◆ GIVEN REQUEST ◆
Repeat everything from the first line of the listing below through the line that contains "F.append([(len(rings) - 1)", exactly. Leave out pictures.

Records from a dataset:
——————————
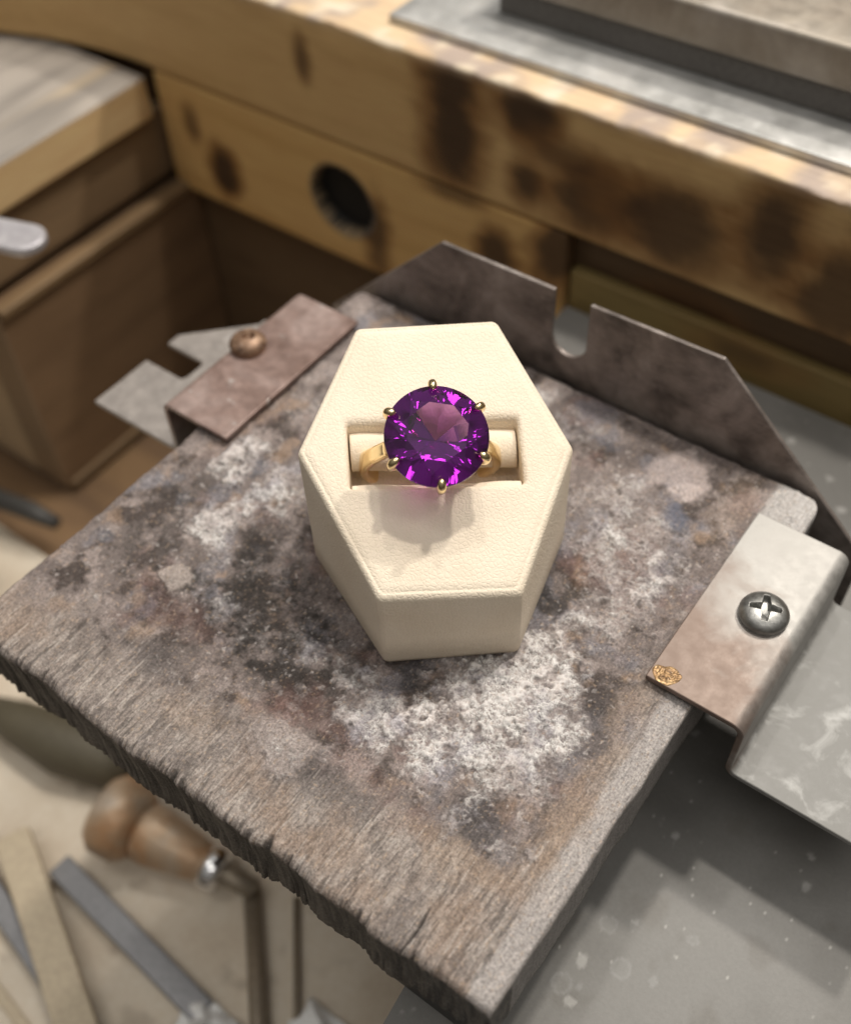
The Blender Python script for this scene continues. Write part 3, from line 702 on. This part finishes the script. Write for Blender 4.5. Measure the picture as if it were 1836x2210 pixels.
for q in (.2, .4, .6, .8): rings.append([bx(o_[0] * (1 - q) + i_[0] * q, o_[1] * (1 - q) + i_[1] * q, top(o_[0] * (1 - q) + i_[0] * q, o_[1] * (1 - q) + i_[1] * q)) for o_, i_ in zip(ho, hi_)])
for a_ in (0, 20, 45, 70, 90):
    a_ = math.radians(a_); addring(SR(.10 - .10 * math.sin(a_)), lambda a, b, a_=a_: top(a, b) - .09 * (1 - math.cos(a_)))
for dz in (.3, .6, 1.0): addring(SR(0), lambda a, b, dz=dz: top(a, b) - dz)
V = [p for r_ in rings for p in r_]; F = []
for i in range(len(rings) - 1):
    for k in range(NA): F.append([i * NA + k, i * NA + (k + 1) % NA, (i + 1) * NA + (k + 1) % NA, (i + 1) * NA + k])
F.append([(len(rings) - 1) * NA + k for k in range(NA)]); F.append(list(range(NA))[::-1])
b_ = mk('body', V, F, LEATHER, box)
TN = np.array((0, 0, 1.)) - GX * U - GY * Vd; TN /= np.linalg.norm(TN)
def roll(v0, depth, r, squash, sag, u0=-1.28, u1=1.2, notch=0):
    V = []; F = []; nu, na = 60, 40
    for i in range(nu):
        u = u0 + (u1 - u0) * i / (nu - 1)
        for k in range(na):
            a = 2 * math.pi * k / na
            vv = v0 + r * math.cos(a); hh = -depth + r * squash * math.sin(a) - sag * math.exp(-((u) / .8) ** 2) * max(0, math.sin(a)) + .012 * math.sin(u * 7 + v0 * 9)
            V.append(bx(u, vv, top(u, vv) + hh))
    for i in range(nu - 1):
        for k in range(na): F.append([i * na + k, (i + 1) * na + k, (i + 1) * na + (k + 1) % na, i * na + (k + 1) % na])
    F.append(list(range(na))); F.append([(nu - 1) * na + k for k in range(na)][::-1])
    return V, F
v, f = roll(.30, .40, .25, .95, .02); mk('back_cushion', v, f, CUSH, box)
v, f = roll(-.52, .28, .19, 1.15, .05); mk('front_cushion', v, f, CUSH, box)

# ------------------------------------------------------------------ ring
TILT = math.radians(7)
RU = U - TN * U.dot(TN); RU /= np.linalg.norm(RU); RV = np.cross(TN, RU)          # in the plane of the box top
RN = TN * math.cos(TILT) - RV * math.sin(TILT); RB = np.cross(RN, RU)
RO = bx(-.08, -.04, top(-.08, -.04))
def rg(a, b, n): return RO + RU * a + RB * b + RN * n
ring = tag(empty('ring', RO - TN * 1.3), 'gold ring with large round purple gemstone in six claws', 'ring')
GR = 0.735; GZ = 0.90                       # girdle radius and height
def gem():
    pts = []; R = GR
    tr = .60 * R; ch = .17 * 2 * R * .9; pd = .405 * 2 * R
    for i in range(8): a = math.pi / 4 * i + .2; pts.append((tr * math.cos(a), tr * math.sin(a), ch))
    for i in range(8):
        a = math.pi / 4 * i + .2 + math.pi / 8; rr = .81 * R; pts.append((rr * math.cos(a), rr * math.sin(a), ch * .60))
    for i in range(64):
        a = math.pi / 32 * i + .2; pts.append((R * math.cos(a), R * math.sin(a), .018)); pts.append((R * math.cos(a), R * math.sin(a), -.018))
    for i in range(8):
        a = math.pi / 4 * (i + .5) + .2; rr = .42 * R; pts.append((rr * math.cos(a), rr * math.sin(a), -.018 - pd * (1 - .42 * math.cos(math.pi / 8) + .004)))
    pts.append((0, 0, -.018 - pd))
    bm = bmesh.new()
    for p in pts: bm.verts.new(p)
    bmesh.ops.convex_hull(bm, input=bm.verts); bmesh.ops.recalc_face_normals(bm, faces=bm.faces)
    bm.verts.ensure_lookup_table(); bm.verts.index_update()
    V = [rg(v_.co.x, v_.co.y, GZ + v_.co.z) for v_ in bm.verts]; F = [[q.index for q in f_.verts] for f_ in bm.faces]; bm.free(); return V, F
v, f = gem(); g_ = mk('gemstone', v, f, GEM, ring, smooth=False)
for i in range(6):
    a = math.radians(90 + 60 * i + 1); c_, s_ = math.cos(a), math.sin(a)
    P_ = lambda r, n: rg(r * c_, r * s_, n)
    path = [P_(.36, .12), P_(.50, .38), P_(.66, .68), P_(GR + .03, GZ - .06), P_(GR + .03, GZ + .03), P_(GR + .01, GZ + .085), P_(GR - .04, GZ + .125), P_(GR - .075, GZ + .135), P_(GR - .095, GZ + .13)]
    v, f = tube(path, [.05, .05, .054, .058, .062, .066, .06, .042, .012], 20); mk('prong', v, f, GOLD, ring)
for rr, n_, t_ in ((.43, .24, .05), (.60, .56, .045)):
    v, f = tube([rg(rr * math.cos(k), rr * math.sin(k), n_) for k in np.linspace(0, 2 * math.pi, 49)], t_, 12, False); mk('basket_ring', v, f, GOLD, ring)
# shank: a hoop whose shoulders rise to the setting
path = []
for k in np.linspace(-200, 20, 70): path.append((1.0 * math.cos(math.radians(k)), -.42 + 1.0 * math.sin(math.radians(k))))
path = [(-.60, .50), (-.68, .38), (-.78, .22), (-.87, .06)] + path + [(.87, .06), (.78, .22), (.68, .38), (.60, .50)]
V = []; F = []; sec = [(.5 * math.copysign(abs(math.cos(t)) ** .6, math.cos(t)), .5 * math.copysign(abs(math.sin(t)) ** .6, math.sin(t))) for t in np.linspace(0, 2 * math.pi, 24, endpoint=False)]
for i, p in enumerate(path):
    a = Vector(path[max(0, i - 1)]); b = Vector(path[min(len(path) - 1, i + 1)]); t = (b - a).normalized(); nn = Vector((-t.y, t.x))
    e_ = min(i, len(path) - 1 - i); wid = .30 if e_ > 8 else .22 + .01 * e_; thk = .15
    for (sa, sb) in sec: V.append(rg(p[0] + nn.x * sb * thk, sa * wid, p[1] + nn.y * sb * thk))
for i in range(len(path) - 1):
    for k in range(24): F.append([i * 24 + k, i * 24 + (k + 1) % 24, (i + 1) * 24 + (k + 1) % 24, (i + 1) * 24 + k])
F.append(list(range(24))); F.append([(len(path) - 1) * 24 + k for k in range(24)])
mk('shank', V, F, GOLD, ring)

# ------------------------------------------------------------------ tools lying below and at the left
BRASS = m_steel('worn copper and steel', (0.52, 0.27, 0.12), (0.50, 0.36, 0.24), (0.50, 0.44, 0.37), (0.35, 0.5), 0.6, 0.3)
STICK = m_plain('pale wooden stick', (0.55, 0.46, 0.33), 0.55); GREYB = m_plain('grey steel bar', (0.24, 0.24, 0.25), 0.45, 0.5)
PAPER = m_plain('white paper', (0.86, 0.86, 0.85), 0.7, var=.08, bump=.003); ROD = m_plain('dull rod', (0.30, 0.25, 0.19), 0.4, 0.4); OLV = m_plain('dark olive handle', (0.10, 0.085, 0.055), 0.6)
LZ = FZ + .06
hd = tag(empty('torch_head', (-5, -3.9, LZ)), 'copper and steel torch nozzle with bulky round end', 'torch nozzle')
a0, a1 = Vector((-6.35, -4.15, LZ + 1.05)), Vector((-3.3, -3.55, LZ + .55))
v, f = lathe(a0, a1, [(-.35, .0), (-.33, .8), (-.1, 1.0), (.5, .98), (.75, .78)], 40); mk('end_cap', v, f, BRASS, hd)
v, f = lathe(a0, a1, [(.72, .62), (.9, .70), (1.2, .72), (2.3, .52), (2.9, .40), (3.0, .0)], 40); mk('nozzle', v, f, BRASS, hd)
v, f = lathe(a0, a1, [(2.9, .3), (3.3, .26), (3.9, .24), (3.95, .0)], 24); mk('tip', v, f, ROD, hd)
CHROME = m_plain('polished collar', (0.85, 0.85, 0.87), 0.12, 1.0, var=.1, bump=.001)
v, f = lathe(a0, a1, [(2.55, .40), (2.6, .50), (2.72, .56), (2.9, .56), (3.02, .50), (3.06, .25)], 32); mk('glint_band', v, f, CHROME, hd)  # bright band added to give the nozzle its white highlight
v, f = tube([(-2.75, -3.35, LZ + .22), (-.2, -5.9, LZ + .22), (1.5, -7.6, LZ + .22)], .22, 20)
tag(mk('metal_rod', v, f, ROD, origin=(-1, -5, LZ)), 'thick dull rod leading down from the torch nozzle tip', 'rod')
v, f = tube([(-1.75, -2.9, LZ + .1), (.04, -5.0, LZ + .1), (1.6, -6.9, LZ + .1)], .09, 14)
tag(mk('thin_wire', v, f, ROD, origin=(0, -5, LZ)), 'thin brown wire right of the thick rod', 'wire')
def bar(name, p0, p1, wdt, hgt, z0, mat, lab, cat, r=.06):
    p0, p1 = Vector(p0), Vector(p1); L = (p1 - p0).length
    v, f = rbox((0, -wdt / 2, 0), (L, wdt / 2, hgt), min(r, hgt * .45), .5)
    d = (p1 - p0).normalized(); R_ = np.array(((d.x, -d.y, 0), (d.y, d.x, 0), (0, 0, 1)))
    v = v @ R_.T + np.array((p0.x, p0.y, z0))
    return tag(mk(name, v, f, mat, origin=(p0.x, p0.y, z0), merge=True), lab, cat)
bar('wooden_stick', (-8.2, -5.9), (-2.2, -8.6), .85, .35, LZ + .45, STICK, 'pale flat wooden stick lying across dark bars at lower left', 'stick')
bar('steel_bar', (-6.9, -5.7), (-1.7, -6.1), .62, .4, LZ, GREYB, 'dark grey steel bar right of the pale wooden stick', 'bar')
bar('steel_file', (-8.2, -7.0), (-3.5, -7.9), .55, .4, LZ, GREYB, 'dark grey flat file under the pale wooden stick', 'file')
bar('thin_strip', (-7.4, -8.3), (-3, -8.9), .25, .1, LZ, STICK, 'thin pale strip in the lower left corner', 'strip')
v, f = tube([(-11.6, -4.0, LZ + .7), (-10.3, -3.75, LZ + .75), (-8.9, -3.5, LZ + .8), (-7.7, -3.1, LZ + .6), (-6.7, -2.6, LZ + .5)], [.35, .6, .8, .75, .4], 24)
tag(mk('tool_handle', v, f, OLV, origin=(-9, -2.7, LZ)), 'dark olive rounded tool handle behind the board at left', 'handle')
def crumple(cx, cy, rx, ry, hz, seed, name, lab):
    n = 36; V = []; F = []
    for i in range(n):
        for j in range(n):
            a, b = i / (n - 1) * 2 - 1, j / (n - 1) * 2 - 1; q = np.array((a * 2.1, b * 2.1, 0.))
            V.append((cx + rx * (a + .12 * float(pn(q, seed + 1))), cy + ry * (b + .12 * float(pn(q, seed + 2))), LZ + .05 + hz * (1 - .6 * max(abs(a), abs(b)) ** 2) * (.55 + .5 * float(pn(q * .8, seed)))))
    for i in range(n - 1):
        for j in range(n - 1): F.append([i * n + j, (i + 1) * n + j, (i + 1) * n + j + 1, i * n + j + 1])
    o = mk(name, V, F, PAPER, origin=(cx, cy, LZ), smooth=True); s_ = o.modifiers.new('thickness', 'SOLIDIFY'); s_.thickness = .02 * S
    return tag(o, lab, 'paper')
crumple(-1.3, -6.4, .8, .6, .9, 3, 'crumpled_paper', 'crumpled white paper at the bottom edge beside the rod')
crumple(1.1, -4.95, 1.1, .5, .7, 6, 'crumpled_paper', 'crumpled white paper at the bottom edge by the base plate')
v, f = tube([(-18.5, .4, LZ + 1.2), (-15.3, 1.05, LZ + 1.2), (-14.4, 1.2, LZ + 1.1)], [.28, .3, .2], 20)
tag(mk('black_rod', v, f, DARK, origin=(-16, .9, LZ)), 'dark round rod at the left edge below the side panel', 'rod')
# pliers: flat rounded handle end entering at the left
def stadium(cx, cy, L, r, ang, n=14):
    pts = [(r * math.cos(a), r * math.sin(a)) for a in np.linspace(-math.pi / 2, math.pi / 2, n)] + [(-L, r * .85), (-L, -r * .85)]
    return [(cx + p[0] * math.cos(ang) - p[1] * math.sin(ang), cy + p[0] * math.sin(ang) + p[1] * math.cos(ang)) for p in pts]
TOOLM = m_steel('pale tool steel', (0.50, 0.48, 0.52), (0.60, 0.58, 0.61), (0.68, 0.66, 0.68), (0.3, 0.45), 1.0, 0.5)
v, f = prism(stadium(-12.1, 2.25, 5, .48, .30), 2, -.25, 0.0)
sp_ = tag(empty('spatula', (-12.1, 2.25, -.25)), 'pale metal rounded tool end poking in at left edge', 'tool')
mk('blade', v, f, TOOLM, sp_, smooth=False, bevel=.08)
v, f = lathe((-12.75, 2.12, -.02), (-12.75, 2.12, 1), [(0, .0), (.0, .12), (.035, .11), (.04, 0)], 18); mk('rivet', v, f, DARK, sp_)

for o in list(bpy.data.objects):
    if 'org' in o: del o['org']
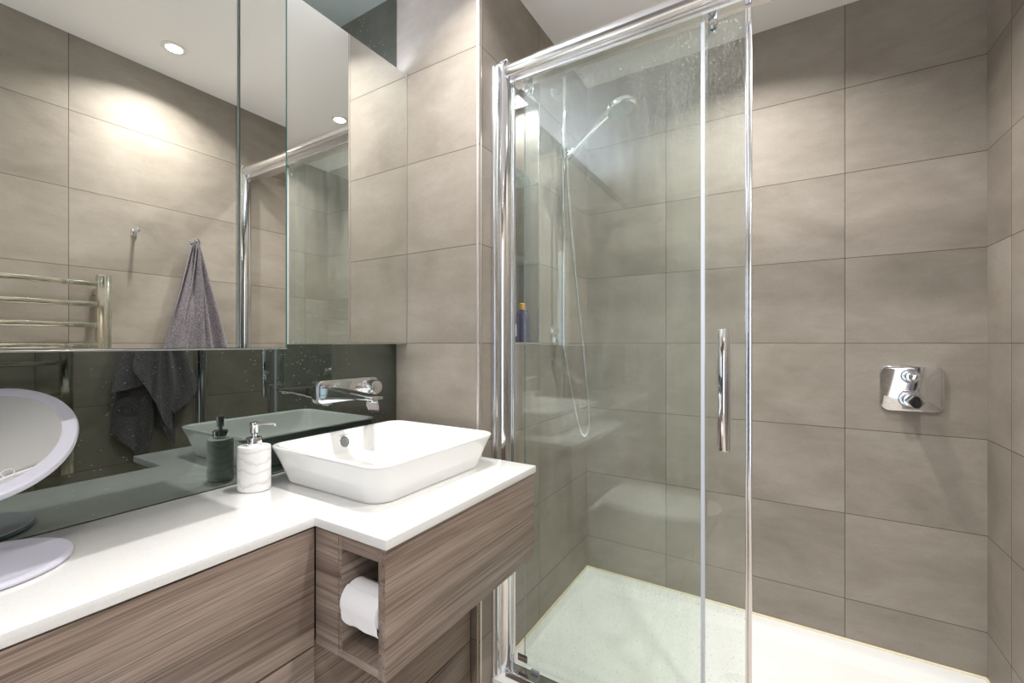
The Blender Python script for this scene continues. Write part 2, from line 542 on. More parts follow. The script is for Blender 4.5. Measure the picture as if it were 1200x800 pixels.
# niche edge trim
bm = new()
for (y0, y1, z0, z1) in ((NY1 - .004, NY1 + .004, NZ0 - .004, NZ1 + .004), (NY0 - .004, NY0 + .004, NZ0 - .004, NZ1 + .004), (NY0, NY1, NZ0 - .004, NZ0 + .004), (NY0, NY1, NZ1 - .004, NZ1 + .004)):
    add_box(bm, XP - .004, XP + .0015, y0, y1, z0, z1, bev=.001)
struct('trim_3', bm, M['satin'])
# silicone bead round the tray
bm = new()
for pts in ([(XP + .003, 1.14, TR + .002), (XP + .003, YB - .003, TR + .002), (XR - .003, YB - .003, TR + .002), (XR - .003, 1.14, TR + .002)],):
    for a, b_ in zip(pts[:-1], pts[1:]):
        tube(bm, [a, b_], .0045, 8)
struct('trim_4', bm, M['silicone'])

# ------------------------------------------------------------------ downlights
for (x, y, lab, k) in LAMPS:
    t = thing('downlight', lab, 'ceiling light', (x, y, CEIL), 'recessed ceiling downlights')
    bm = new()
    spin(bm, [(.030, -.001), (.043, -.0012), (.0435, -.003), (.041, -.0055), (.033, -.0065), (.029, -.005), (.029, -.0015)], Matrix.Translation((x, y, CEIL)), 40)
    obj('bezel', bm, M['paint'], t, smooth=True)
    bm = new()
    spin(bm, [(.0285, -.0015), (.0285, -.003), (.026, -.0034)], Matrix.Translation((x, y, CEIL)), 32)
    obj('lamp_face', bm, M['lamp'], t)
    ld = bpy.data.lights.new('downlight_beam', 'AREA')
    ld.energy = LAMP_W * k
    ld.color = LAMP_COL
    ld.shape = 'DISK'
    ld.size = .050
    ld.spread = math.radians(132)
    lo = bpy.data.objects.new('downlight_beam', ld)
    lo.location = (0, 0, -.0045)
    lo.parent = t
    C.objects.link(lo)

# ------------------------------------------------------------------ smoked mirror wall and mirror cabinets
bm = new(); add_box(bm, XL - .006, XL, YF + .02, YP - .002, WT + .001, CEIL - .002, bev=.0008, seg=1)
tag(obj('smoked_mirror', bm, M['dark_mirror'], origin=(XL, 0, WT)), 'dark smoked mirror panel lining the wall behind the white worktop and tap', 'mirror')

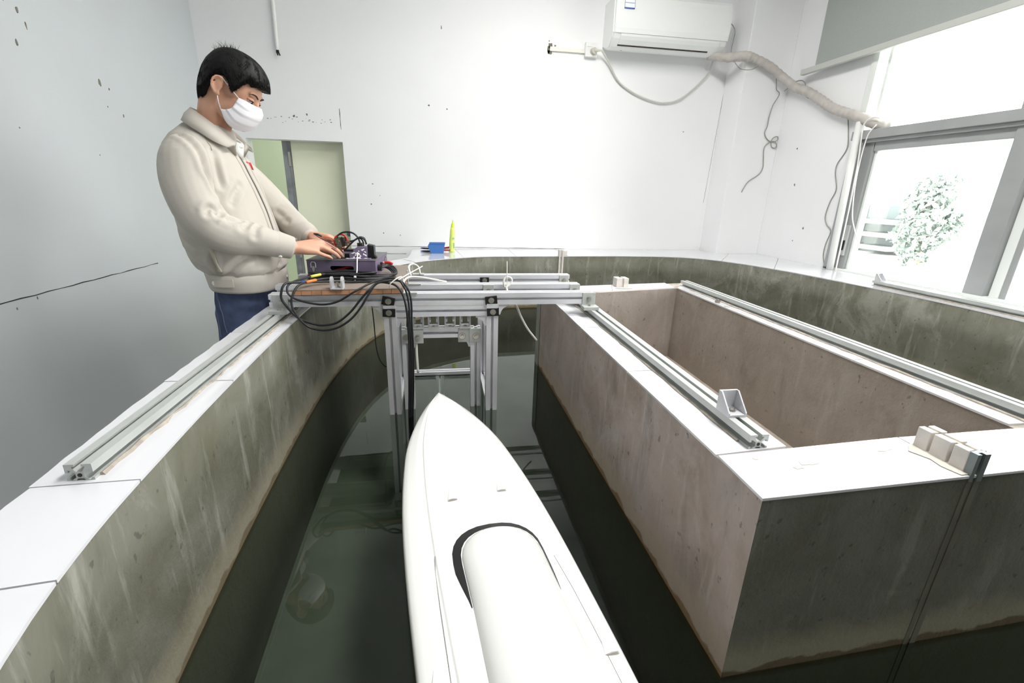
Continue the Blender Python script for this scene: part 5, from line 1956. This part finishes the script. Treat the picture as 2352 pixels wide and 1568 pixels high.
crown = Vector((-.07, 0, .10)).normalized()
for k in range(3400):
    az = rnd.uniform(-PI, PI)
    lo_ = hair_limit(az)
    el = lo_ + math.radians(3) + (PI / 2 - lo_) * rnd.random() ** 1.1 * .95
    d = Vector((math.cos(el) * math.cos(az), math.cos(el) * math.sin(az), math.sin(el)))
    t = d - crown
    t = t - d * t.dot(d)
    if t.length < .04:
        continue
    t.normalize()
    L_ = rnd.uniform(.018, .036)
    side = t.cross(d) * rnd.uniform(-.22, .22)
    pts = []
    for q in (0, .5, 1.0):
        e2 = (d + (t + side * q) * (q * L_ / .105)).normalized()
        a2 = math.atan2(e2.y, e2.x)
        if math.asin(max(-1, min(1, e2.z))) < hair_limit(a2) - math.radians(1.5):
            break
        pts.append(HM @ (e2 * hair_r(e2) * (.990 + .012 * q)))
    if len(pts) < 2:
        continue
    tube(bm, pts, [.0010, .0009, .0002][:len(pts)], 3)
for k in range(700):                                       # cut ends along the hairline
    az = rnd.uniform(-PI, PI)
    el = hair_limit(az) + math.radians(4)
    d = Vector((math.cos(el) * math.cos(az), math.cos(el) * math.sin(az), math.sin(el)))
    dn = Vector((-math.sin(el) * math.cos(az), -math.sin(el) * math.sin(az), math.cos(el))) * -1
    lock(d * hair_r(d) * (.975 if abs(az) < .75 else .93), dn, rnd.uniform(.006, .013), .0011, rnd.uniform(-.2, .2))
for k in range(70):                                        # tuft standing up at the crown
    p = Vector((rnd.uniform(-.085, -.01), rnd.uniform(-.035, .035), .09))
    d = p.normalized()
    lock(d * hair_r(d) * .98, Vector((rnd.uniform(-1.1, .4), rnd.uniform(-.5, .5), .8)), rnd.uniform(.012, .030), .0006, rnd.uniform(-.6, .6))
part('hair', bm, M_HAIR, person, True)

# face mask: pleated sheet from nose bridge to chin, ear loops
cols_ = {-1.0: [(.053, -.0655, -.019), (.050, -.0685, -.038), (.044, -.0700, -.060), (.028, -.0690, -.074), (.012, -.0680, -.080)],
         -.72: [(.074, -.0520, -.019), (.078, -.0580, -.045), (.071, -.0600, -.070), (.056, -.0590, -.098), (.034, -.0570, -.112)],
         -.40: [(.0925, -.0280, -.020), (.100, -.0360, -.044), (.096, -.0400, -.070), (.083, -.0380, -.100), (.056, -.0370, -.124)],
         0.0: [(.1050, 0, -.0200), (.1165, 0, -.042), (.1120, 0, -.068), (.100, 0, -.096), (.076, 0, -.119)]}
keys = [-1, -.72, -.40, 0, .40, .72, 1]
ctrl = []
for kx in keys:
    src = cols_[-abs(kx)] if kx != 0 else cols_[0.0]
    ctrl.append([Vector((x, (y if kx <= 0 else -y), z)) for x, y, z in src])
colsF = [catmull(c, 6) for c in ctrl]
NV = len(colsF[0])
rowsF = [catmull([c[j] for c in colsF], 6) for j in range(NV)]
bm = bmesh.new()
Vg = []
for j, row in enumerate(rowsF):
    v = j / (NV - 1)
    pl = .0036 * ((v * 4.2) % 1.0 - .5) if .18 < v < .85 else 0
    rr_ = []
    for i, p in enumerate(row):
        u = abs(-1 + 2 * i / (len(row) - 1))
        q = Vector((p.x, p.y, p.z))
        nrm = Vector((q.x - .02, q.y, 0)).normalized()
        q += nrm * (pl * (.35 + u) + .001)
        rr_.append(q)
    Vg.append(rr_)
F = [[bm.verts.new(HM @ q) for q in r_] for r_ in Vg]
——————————
◆ PROBLEM SOLUTION ◆
The Blender Python script for this scene continues. Write part 3, from line 702 on. This part finishes the script. Write for Blender 4.5. Measure the picture as if it were 1836x2210 pixels.
for q in (.2, .4, .6, .8): rings.append([bx(o_[0] * (1 - q) + i_[0] * q, o_[1] * (1 - q) + i_[1] * q, top(o_[0] * (1 - q) + i_[0] * q, o_[1] * (1 - q) + i_[1] * q)) for o_, i_ in zip(ho, hi_)])
for a_ in (0, 20, 45, 70, 90):
    a_ = math.radians(a_); addring(SR(.10 - .10 * math.sin(a_)), lambda a, b, a_=a_: top(a, b) - .09 * (1 - math.cos(a_)))
for dz in (.3, .6, 1.0): addring(SR(0), lambda a, b, dz=dz: top(a, b) - dz)
V = [p for r_ in rings for p in r_]; F = []
for i in range(len(rings) - 1):
    for k in range(NA): F.append([i * NA + k, i * NA + (k + 1) % NA, (i + 1) * NA + (k + 1) % NA, (i + 1) * NA + k])
F.append([(len(rings) - 1) * NA + k for k in range(NA)]); F.append(list(range(NA))[::-1])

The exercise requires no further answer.